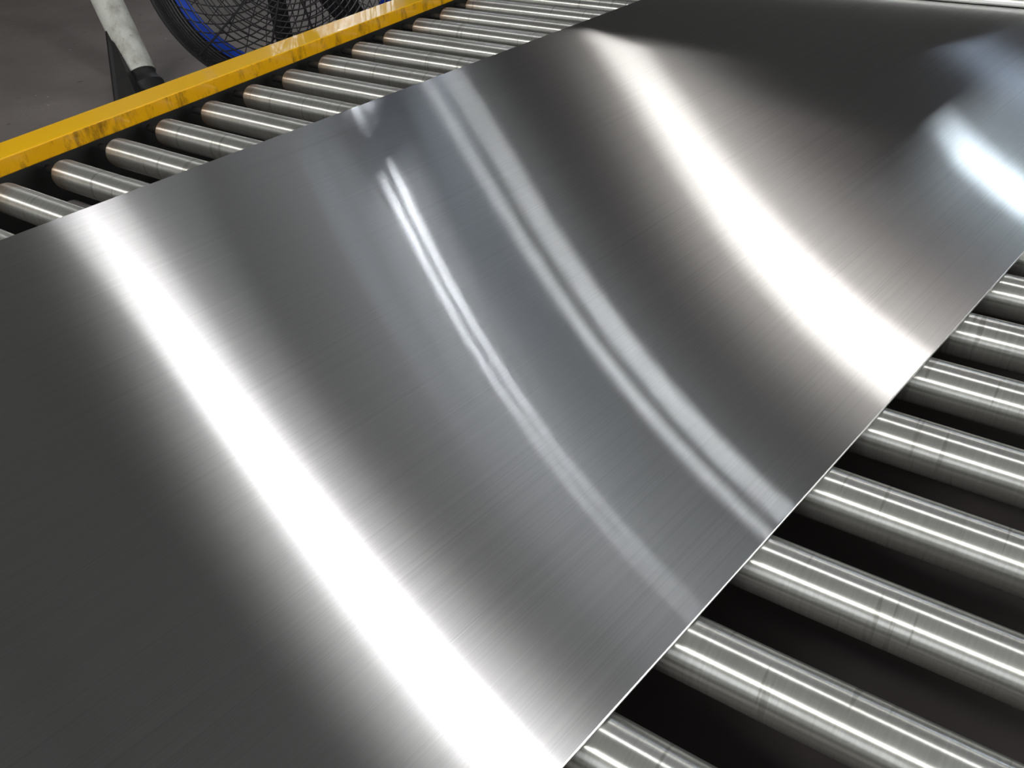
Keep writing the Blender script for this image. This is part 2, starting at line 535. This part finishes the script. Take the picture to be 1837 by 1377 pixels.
# one roller, then copies
rb = bmesh.new()
add_lathe_x(rb, [(0.0, RAD - .012), (0.002, RAD - .006), (0.006, RAD - .0028), (0.012, RAD - .0009), (0.022, RAD), (RLEN / 2, RAD), (RLEN - .016, RAD), (RLEN - .010, RAD - .0008),
                 (RLEN - .005, RAD - .003), (RLEN - .002, RAD - .006), (RLEN, RAD - .009)], 64)
r0 = obj('roller', rb, M_ROLL, conv, True)
sb = bmesh.new()
add_lathe_x(sb, [(-0.065, 0.010), (RLEN + 0.065, 0.010)], 16)
s0 = obj('shaft', sb, M_BLACK, r0, True)
for k in range(-6, 28):
    loc = Vector((RX0, k * PITCH, -RAD)) - Vector(conv.location)
    if k == -6:
        r0.location = loc
    else:
        c = r0.copy(); COL.objects.link(c); c.parent = conv; c.location = loc
        c.rotation_euler = (random.uniform(0, 6.28), 0, 0)
        d = s0.copy(); COL.objects.link(d); d.parent = c
# two short grey tubes below the first rollers on the left
for y, xl in ((0.122, -1.872), (0.274, -1.870)):
    tb = bmesh.new()
    add_lathe_x(tb, [(0, .012), (.006, .018), (.02, .022), (1.2, .022), (1.21, .018)], 24)
    t = obj('return_tube', tb, M_TUBE, conv, True, Vector((xl, y, -0.108)) - Vector(conv.location))
    for xx in (0.5, 1.0):
        obj('hanger_strap', box((xx, -.01, -.22), (xx + .03, .01, -.018)), M_BLACK, t)

# pale bar lying across the far end
bar = obj('cross_bar', box((-1.15, -0.08, 0), (1.15, 0.08, 0.020), 0.006), M_BAR, None, False, (-0.62, 2.345, 0.0045))
tag(bar, 'pale flat steel bar lying across the far end of the brushed sheet', 'bar')

# dark hood over the far end of the line, seen only as a reflection
hood = empty('machine_hood', (-1.2, 2.75, FLOOR_Z))
tag(hood, 'dark machine hood beyond the far end, mirrored dark in the sheet', 'machine')
HI = Matrix.Translation(-Vector(hood.location))
obj('body', box((-2.32, 2.47, 0.06), (-0.05, 3.1, 0.78), 0.012, HI), M_BEAM, hood)
obj('front_panel', box((-2.0, 2.455, 0.14), (-0.22, 2.47, 0.70), 0.004, HI), M_BLACK, hood)
for y in (2.5, 3.0):
    obj('leg', box((-2.31, y, FLOOR_Z), (-2.22, y + 0.09, 0.06), 0.004, HI), M_BEAM, hood)

# ------------------------------------------------------------------ brushed sheet
TH = 0.004
sh = empty('steel_sheet', (0, 0, 0), YAW)
tag(sh, 'large brushed stainless steel sheet lying on the conveyor rollers', 'metal sheet')
bm = box((-1.556, -1.0, 0.0004), (0.0, 2.42, TH))
obj('sheet_face', bm, M_SHEET, sh)
eb = bmesh.new()
# sheared edges: narrow strips with a small chamfer
def edge_strip(bm_, a, b, outw):
    a, b, outw = Vector(a), Vector(b), Vector(outw)
    prof = [(0.0, TH), (0.0007, TH - 0.0001), (0.0014, TH - 0.0010), (0.0014, 0.0006), (0.0, 0.0004)]
    A = [bm_.verts.new(Vector((a.x, a.y, 0)) + outw * o + Vector((0, 0, z))) for o, z in prof]
    B = [bm_.verts.new(Vector((b.x, b.y, 0)) + outw * o + Vector((0, 0, z))) for o, z in prof]
    for i in range(len(prof) - 1):
        bm_.faces.new((A[i], B[i], B[i + 1], A[i + 1]))
edge_strip(eb, (0, -1.0), (0, 2.42), (1, 0, 0))
bmesh.ops.recalc_face_normals(eb, faces=eb.faces)
e = obj('cut_edge', eb, M_EDGE, sh)
e['label'] = 'bright sheared edge facing right'

# ------------------------------------------------------------------ pedestal fan behind the rail
fan = empty('pedestal_fan', (-2.72, 1.70, FLOOR_Z))
tag(fan, 'large black cage fan with blue rim standing behind the yellow rail', 'fan')
FC = Vector((-2.70, 1.68, 0.13)) - Vector(fan.location)     # hub
fdir = Vector((0.78, -0.60, 0.12)).normalized()
fx = Vector((0, 0, 1)).cross(fdir).normalized()
fy = fdir.cross(fx)
def fp(r, a, w):
    return FC + fx * (r * math.cos(a)) + fy * (r * math.sin(a)) + fdir * w
FR = 0.525
def dome(r):    # front grille depth
    q = r / FR
    if q < 0.72: return 0.17 - 0.03 * (q / .72) ** 2
    return 0.14 * math.sqrt(max(0, 1 - ((q - .72) / .28) ** 2))
def ring(bm_, r, w, rad, n=72, m=5):
    add_tube(bm_, [fp(r, 2 * math.pi * i / n, w) for i in range(n)], rad, m, True)
gb = bmesh.new()
r = 0.07
while r < 0.385:
    ring(gb, r, dome(r), 0.0030); r += 0.0215
for q in (0.408, 0.432, 0.455, 0.466, 0.477, 0.486, 0.494, 0.502, 0.509, 0.516):
    ring(gb, q, dome(q), 0.0030)
for i in range(54):
    a0 = 2 * math.pi * i / 54
    add_tube(gb, [fp(q, a0 + 1.3 * (1 - q / FR), dome(q)) for q in (0.07, .12, .17, .22, .27, .32, .36, .385, .42, .45, .48, .505, FR)], 0.0025, 4)
g = obj('front_grille', gb, M_WIRE, fan); g['kind'] = 'stuff'
for i in range(12):
    a0 = 2 * math.pi * (i + .3) / 12
    tb = bmesh.new()
    add_tube(tb, [fp(q, a0, dome(q) + .004) for q in (0.06, .2, .3, .378, .42, .46, .50, FR)], 0.0042, 6)
    obj('spoke', tb, M_WIRE, fan)
bb = bmesh.new()
r = 0.10
while r < FR:
    ring(bb, r, -0.10, 0.0022); r += 0.042
for i in range(30):
    a0 = 2 * math.pi * i / 30
    add_tube(bb, [fp(.08, a0, -.10), fp(.3, a0 + .12, -.10), fp(FR, a0 + .2, 0)], 0.0018, 4)
o = obj('rear_grille', bb, M_WIRE, fan); o['kind'] = 'stuff'
rbm = bmesh.new(); ring(rbm, FR, 0.0, 0.011, 96, 8); ring(rbm, FR, -0.05, 0.009, 96, 8)
obj('rim_hoop', rbm, M_WIRE, fan, True)
# drum wall between the rim hoops
db = bmesh.new()
n = 96
A = [db.verts.new(fp(FR - .004, 2 * math.pi * i / n, 0.0)) for i in range(n)]
B = [db.verts.new(fp(FR - .004, 2 * math.pi * i / n, -0.09)) for i in range(n)]
C_ = [db.verts.new(fp(FR - .055, 2 * math.pi * i / n, -0.09)) for i in range(n)]
D_ = [db.verts.new(fp(FR - .075, 2 * math.pi * i / n, 0.0)) for i in range(n)]
for P_, Q_ in ((A, B), (B, C_), (C_, D_), (D_, A)):
    for i in range(n):
        db.faces.new((P_[i], P_[(i + 1) % n], Q_[(i + 1) % n], Q_[i]))
obj('drum', db, M_WIRE, fan, True)
# blue band just inside the drum
ub = bmesh.new()
A = [ub.verts.new(fp(0.405, 2 * math.pi * i / n, 0.085)) for i in range(n)]
B = [ub.verts.new(fp(0.447, 2 * math.pi * i / n, 0.075)) for i in range(n)]
C_ = [ub.verts.new(fp(0.447, 2 * math.pi * i / n, 0.05)) for i in range(n)]
D_ = [ub.verts.new(fp(0.405, 2 * math.pi * i / n, 0.05)) for i in range(n)]
for P_, Q_ in ((A, B), (B, C_), (C_, D_), (D_, A)):
    for i in range(n):
        ub.faces.new((P_[i], P_[(i + 1) % n], Q_[(i + 1) % n], Q_[i]))
obj('rim_band', ub, M_BLUE, fan, True)['label'] = 'bright blue ring inside the cage'
# hub, motor, three blades, post, base
hb = bmesh.new(); add_tube(hb, [fp(0, 0, -.02), fp(0, 0, .06), fp(0, 0, .075)], [.065, .065, .03], 20); obj('hub', hb, M_WIRE, fan, True)
hb = bmesh.new(); add_tube(hb, [fp(0, 0, -.32), fp(0, 0, -.30), fp(0, 0, -.10), fp(0, 0, -.02)], [.06, .10, .10, .05], 20); obj('motor', hb, M_BLACK, fan, True)
for i in range(3):
    a0 = math.radians(70 + 120 * i)
    vb = bmesh.new()
    rows = []
    for r_, wd in ((.06, .25), (.15, .42), (.25, .40), (.33, .34), (.37, .26)):
        rows.append([fp(r_, a0 + s * wd * .5, .02 + s * .035) for s in (-1, -.33, .33, 1)])
    fr = [[vb.verts.new(p) for p in R_] for R_ in rows]
    bk = [[vb.verts.new(p - fdir * .004) for p in R_] for R_ in rows]
    for a in range(4):
        for b in range(3):
            vb.faces.new((fr[a][b], fr[a][b + 1], fr[a + 1][b + 1], fr[a + 1][b]))
            vb.faces.new((bk[a][b], bk[a + 1][b], bk[a + 1][b + 1], bk[a][b + 1]))
    for a in range(4):
        vb.faces.new((fr[a][0], fr[a + 1][0], bk[a + 1][0], bk[a][0])); vb.faces.new((fr[a][3], bk[a][3], bk[a + 1][3], fr[a + 1][3]))
    for b in range(3):
        vb.faces.new((fr[0][b], bk[0][b], bk[0][b + 1], fr[0][b + 1])); vb.faces.new((fr[4][b], fr[4][b + 1], bk[4][b + 1], bk[4][b]))
    obj('blade', vb, M_WIRE, fan, True)
pc = FC - fdir * 0.13 - fx * 0.05
pb = bmesh.new(); add_box(pb, (pc.x - .027, pc.y - .027, 0.03), (pc.x + .027, pc.y + .027, pc.z), 0.004); obj('post', pb, M_BLACK, fan)
pb = bmesh.new(); add_tube(pb, [(pc.x, pc.y, 0), (pc.x, pc.y, .025), (pc.x, pc.y, .045)], [.24, .24, .05], 32); obj('base', pb, M_BLACK, fan, True)

# ------------------------------------------------------------------ leaning white pipe with a dark foot
FOOT = Vector((-4.58, 2.13, FLOOR_Z))
post = empty('pipe_post', FOOT)
tag(post, 'stained white pipe post with a worn black foot leaning over the concrete floor', 'pipe')
ax = Vector((-0.315, 0.116, 0.379)).normalized()
pb = bmesh.new(); add_tube(pb, [ax * .10, ax * .3, ax * .7, ax * 1.9], [.086, .086, .086, .086], 28); obj('pipe', pb, M_PIPE, post, True)
pb = bmesh.new(); add_tube(pb, [Vector((0, 0, 0)), Vector((0, 0, .02)), ax * .06, ax * .13], [.098, .098, .078, .078], 24); obj('foot', pb, M_BLACK, post, True)
gp = bmesh.new()
pl = [ax * .50 + Vector((-.03, -.04, 0)), ax * .05, Vector((0.20, -0.20, 0.0)), Vector((0.04, -0.26, 0.0))]
off = (pl[1] - pl[0]).cross(pl[3] - pl[0]).normalized() * 0.012
va = [gp.verts.new(p + off) for p in pl]; vb_ = [gp.verts.new(p - off) for p in pl]
gp.faces.new(va); gp.faces.new(list(reversed(vb_)))
for i in range(4):
    gp.faces.new((va[i], vb_[i], vb_[(i + 1) % 4], va[(i + 1) % 4]))
bmesh.ops.recalc_face_normals(gp, faces=gp.faces)
obj('foot_shade_plate', gp, M_BLACK, post)  # dark plate shaped to stand in for the shadow beside the foot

┄┄┄┄┄┄┄┄┄┄

# What to work on
Repeat exactly and only the lines from the start of the data above through the line that holds "tag(bar, 'pale flat", inclusive. Pictures do not belong in the copy.

# Finished task
Keep writing the Blender script for this image. This is part 2, starting at line 535. This part finishes the script. Take the picture to be 1837 by 1377 pixels.
# one roller, then copies
rb = bmesh.new()
add_lathe_x(rb, [(0.0, RAD - .012), (0.002, RAD - .006), (0.006, RAD - .0028), (0.012, RAD - .0009), (0.022, RAD), (RLEN / 2, RAD), (RLEN - .016, RAD), (RLEN - .010, RAD - .0008),
                 (RLEN - .005, RAD - .003), (RLEN - .002, RAD - .006), (RLEN, RAD - .009)], 64)
r0 = obj('roller', rb, M_ROLL, conv, True)
sb = bmesh.new()
add_lathe_x(sb, [(-0.065, 0.010), (RLEN + 0.065, 0.010)], 16)
s0 = obj('shaft', sb, M_BLACK, r0, True)
for k in range(-6, 28):
    loc = Vector((RX0, k * PITCH, -RAD)) - Vector(conv.location)
    if k == -6:
        r0.location = loc
    else:
        c = r0.copy(); COL.objects.link(c); c.parent = conv; c.location = loc
        c.rotation_euler = (random.uniform(0, 6.28), 0, 0)
        d = s0.copy(); COL.objects.link(d); d.parent = c
# two short grey tubes below the first rollers on the left
for y, xl in ((0.122, -1.872), (0.274, -1.870)):
    tb = bmesh.new()
    add_lathe_x(tb, [(0, .012), (.006, .018), (.02, .022), (1.2, .022), (1.21, .018)], 24)
    t = obj('return_tube', tb, M_TUBE, conv, True, Vector((xl, y, -0.108)) - Vector(conv.location))
    for xx in (0.5, 1.0):
        obj('hanger_strap', box((xx, -.01, -.22), (xx + .03, .01, -.018)), M_BLACK, t)

# pale bar lying across the far end
bar = obj('cross_bar', box((-1.15, -0.08, 0), (1.15, 0.08, 0.020), 0.006), M_BAR, None, False, (-0.62, 2.345, 0.0045))
tag(bar, 'pale flat steel bar lying across the far end of the brushed sheet', 'bar')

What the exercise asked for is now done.